• _WHAT THE TASK REQUIRES_: Transcribe each record exactly. Include every one.

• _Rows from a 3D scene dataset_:

◆ ◆ ◆ ◆ ◆

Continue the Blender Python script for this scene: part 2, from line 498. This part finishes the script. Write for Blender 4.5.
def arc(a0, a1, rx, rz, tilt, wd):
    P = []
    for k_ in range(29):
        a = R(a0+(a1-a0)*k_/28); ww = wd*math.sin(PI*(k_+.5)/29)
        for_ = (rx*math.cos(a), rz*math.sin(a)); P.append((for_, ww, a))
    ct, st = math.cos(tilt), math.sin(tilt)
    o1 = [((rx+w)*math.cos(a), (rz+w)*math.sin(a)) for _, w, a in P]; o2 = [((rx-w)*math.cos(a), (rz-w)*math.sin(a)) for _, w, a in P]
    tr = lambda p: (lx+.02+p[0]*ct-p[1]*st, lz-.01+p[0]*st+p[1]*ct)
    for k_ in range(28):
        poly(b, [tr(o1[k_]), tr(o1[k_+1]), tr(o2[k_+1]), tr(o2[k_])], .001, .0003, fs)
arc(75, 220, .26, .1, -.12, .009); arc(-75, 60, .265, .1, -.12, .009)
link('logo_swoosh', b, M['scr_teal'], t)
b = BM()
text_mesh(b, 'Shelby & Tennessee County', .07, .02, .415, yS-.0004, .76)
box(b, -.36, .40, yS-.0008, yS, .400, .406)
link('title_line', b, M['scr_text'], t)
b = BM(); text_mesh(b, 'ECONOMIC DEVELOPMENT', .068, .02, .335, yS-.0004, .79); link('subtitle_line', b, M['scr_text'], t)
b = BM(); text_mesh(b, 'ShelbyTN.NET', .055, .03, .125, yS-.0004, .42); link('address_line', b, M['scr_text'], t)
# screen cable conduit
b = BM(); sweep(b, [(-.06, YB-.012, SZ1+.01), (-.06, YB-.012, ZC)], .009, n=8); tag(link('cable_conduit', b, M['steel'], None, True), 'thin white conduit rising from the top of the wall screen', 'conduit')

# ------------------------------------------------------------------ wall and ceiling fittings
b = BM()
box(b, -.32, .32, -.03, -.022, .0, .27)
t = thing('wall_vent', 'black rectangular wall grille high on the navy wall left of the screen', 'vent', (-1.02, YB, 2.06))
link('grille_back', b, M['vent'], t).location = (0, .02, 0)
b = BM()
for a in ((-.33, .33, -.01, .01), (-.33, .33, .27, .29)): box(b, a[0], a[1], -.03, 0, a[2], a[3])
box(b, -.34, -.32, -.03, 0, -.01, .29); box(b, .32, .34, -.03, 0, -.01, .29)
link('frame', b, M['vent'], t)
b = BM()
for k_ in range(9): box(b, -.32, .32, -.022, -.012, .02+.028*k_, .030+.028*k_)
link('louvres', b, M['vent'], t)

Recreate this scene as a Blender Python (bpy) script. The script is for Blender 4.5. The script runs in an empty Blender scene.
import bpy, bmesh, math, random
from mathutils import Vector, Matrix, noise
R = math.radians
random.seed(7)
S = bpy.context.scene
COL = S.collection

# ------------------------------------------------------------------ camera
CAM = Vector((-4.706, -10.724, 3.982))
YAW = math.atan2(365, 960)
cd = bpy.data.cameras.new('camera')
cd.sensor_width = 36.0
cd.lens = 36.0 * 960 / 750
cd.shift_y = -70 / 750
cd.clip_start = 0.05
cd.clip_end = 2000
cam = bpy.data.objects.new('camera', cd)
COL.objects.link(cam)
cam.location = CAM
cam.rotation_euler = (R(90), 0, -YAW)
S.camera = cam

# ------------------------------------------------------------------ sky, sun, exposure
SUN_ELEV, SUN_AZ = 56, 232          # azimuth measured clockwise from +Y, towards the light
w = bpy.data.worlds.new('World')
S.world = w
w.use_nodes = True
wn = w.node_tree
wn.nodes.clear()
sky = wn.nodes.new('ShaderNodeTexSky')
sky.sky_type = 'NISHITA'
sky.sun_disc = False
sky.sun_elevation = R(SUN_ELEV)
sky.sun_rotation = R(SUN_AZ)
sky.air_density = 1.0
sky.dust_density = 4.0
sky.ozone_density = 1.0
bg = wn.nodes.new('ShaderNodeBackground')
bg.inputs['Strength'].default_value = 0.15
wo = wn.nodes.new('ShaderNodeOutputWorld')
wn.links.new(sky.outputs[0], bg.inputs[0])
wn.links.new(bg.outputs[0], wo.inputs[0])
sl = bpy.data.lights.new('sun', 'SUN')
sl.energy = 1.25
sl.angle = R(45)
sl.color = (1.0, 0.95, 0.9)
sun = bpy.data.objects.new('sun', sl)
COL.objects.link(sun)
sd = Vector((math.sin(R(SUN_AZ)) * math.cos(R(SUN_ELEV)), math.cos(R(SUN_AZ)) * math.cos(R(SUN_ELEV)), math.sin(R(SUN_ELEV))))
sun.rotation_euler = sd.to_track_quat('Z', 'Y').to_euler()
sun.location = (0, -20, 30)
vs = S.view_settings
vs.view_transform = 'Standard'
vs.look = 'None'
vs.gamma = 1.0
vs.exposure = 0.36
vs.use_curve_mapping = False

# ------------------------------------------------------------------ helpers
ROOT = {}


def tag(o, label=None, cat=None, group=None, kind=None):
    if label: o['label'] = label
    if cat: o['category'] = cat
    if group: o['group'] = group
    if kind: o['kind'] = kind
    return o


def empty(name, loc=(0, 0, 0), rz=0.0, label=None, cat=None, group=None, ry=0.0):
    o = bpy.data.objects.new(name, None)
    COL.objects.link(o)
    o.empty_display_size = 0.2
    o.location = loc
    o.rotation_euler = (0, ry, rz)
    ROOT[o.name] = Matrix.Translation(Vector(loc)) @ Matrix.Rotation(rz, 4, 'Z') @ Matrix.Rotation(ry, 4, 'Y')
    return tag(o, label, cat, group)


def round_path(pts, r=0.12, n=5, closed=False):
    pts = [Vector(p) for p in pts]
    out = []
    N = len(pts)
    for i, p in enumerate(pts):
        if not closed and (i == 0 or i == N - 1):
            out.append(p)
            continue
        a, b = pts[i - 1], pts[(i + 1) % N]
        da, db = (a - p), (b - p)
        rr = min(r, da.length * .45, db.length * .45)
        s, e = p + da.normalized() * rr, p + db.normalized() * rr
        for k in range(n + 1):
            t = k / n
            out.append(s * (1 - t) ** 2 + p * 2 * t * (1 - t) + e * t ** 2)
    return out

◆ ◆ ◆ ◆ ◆

• _IN RESPONSE_:
Continue the Blender Python script for this scene: part 2, from line 498. This part finishes the script. Write for Blender 4.5.
def arc(a0, a1, rx, rz, tilt, wd):
    P = []
    for k_ in range(29):
        a = R(a0+(a1-a0)*k_/28); ww = wd*math.sin(PI*(k_+.5)/29)
        for_ = (rx*math.cos(a), rz*math.sin(a)); P.append((for_, ww, a))
    ct, st = math.cos(tilt), math.sin(tilt)
    o1 = [((rx+w)*math.cos(a), (rz+w)*math.sin(a)) for _, w, a in P]; o2 = [((rx-w)*math.cos(a), (rz-w)*math.sin(a)) for _, w, a in P]
    tr = lambda p: (lx+.02+p[0]*ct-p[1]*st, lz-.01+p[0]*st+p[1]*ct)
    for k_ in range(28):
        poly(b, [tr(o1[k_]), tr(o1[k_+1]), tr(o2[k_+1]), tr(o2[k_])], .001, .0003, fs)
arc(75, 220, .26, .1, -.12, .009); arc(-75, 60, .265, .1, -.12, .009)
link('logo_swoosh', b, M['scr_teal'], t)
b = BM()
text_mesh(b, 'Shelby & Tennessee County', .07, .02, .415, yS-.0004, .76)
box(b, -.36, .40, yS-.0008, yS, .400, .406)
link('title_line', b, M['scr_text'], t)
b = BM(); text_mesh(b, 'ECONOMIC DEVELOPMENT', .068, .02, .335, yS-.0004, .79); link('subtitle_line', b, M['scr_text'], t)
b = BM(); text_mesh(b, 'ShelbyTN.NET', .055, .03, .125, yS-.0004, .42); link('address_line', b, M['scr_text'], t)
# screen cable conduit
b = BM(); sweep(b, [(-.06, YB-.012, SZ1+.01), (-.06, YB-.012, ZC)], .009, n=8); tag(link('cable_conduit', b, M['steel'], None, True), 'thin white conduit rising from the top of the wall screen', 'conduit')

# ------------------------------------------------------------------ wall and ceiling fittings
b = BM()
box(b, -.32, .32, -.03, -.022, .0, .27)
t = thing('wall_vent', 'black rectangular wall grille high on the navy wall left of the screen', 'vent', (-1.02, YB, 2.06))
link('grille_back', b, M['vent'], t).location = (0, .02, 0)
b = BM()
for a in ((-.33, .33, -.01, .01), (-.33, .33, .27, .29)): box(b, a[0], a[1], -.03, 0, a[2], a[3])
box(b, -.34, -.32, -.03, 0, -.01, .29); box(b, .32, .34, -.03, 0, -.01, .29)
link('frame', b, M['vent'], t)
b = BM()
for k_ in range(9): box(b, -.32, .32, -.022, -.012, .02+.028*k_, .030+.028*k_)
link('louvres', b, M['vent'], t)

Recreate this scene as a Blender Python (bpy) script. The script is for Blender 4.5. The script runs in an empty Blender scene.
import bpy, bmesh, math, random
from mathutils import Vector, Matrix, noise
R = math.radians
random.seed(7)
S = bpy.context.scene
COL = S.collection

# ------------------------------------------------------------------ camera
CAM = Vector((-4.706, -10.724, 3.982))
YAW = math.atan2(365, 960)
cd = bpy.data.cameras.new('camera')
cd.sensor_width = 36.0
cd.lens = 36.0 * 960 / 750
cd.shift_y = -70 / 750
cd.clip_start = 0.05
cd.clip_end = 2000
cam = bpy.data.objects.new('camera', cd)
COL.objects.link(cam)
cam.location = CAM
cam.rotation_euler = (R(90), 0, -YAW)
S.camera = cam

# ------------------------------------------------------------------ sky, sun, exposure
SUN_ELEV, SUN_AZ = 56, 232          # azimuth measured clockwise from +Y, towards the light
w = bpy.data.worlds.new('World')
S.world = w
w.use_nodes = True
wn = w.node_tree
wn.nodes.clear()
sky = wn.nodes.new('ShaderNodeTexSky')
sky.sky_type = 'NISHITA'
sky.sun_disc = False
sky.sun_elevation = R(SUN_ELEV)
sky.sun_rotation = R(SUN_AZ)
sky.air_density = 1.0
sky.dust_density = 4.0
sky.ozone_density = 1.0
bg = wn.nodes.new('ShaderNodeBackground')
bg.inputs['Strength'].default_value = 0.15
wo = wn.nodes.new('ShaderNodeOutputWorld')
wn.links.new(sky.outputs[0], bg.inputs[0])
wn.links.new(bg.outputs[0], wo.inputs[0])
sl = bpy.data.lights.new('sun', 'SUN')
sl.energy = 1.25
sl.angle = R(45)
sl.color = (1.0, 0.95, 0.9)
sun = bpy.data.objects.new('sun', sl)
COL.objects.link(sun)
sd = Vector((math.sin(R(SUN_AZ)) * math.cos(R(SUN_ELEV)), math.cos(R(SUN_AZ)) * math.cos(R(SUN_ELEV)), math.sin(R(SUN_ELEV))))
sun.rotation_euler = sd.to_track_quat('Z', 'Y').to_euler()
sun.location = (0, -20, 30)
vs = S.view_settings
vs.view_transform = 'Standard'
vs.look = 'None'
vs.gamma = 1.0
vs.exposure = 0.36
vs.use_curve_mapping = False

# ------------------------------------------------------------------ helpers
ROOT = {}


def tag(o, label=None, cat=None, group=None, kind=None):
    if label: o['label'] = label
    if cat: o['category'] = cat
    if group: o['group'] = group
    if kind: o['kind'] = kind
    return o


def empty(name, loc=(0, 0, 0), rz=0.0, label=None, cat=None, group=None, ry=0.0):
    o = bpy.data.objects.new(name, None)
    COL.objects.link(o)
    o.empty_display_size = 0.2
    o.location = loc
    o.rotation_euler = (0, ry, rz)
    ROOT[o.name] = Matrix.Translation(Vector(loc)) @ Matrix.Rotation(rz, 4, 'Z') @ Matrix.Rotation(ry, 4, 'Y')
    return tag(o, label, cat, group)


def round_path(pts, r=0.12, n=5, closed=False):
    pts = [Vector(p) for p in pts]
    out = []
    N = len(pts)
    for i, p in enumerate(pts):
        if not closed and (i == 0 or i == N - 1):
            out.append(p)
            continue
        a, b = pts[i - 1], pts[(i + 1) % N]
        da, db = (a - p), (b - p)
        rr = min(r, da.length * .45, db.length * .45)
        s, e = p + da.normalized() * rr, p + db.normalized() * rr
        for k in range(n + 1):
            t = k / n
            out.append(s * (1 - t) ** 2 + p * 2 * t * (1 - t) + e * t ** 2)
    return out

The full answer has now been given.